By Bianca Wordley - 7th November 2011

The high-pitched, talking started a few months ago. Our three-year-old, who is known for her husky tones, began communicating in a squeaky voice. Aside from being incredibly annoying, it was also a little strange.

We just put it down to her being three. We put a lot of behavior down to 'being three' or 'being one' or 'being four'. We do that when we have no idea how to explain why our children are behaving in a certain way. We say it a lot because most of the time we have no idea why our children do most things they do.

It got to the point where I would cringe every time we went out in public or when a friend would ask our three-year-old a question. I’d will her not to 'high-speak'.

Then one day she stopped, and back came her gorgeous husky voice again. To tell you the truth, I don’t remember the day she started talking normally again, it was only this week I realised I hadn’t heard her mouse voice for ages.

And then it dawned on me. My middle-child’s voice change coincided with our recent house move. It started just before we moved out of our old home. It must have been her way of emoting her distress at the massive upheaval.  

I can only imagine the uncertainty a three-year-old must feel when moving house, as I certainly know moving house is one of the most stressful things I’ve ever done. I’ve moved numerous times and each time it gets trickier. I think that’s because as I grow older I accumulate more things. The most recent move was by far the most stressful. For the first time, I didn’t have to think about just things, I also had to worry about our children.

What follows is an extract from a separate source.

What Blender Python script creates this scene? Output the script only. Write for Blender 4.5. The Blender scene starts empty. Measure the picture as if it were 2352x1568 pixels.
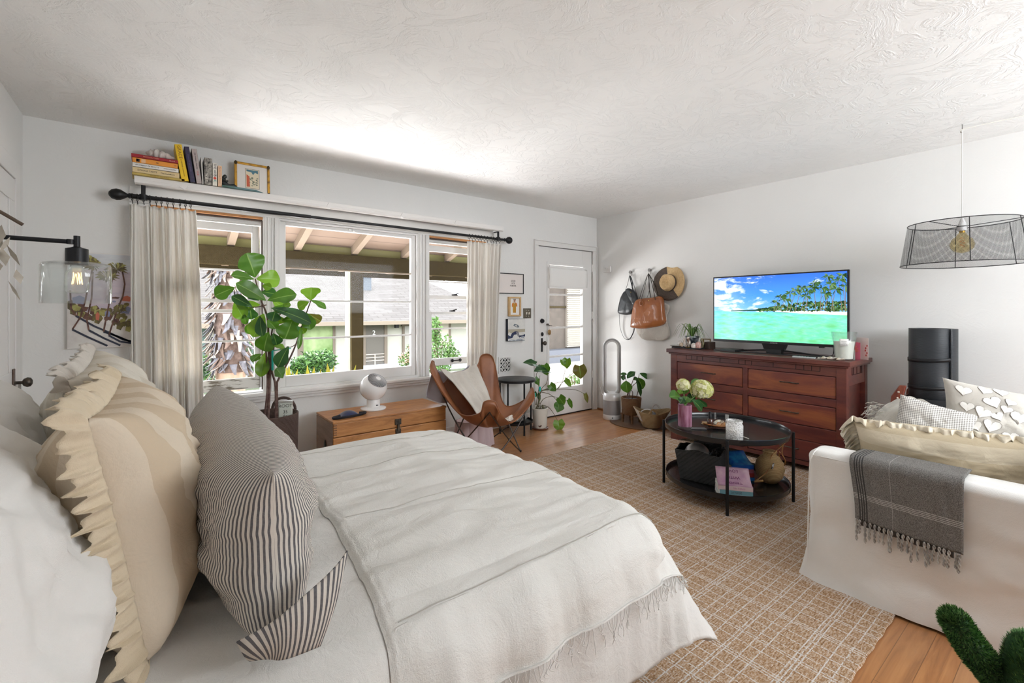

Packing was a nightmare. We did it slowly over a number of months. Each week, a few more items would be packed and stored in our spare room. Each week, we would have fewer items clogging up our life. Each week, we would have fewer toys and knick-knacks filling up our rooms. We regularly had to reassure the kids that everything being packed would be reopened at our new house.

We tried to make the process a slow and steady one for the children, so they got used to the idea over time, rather than just packing everything in a truck one day and moving into a new house hours later. We talked a lot about our new house, new parks, new library, new shops and new bedrooms. We made lots of play dates with friends from our old neighborhood so our children knew they were still going to keep in touch.

And all the while, Miss 3 talked in her high-pitched voice. I feel so stupid not putting the two together. I suppose I can only hope that now she's talking normally again, that she has settled into her new life, like her two sisters.

Have you ever moved with children? Did you notice any unusual behaviour?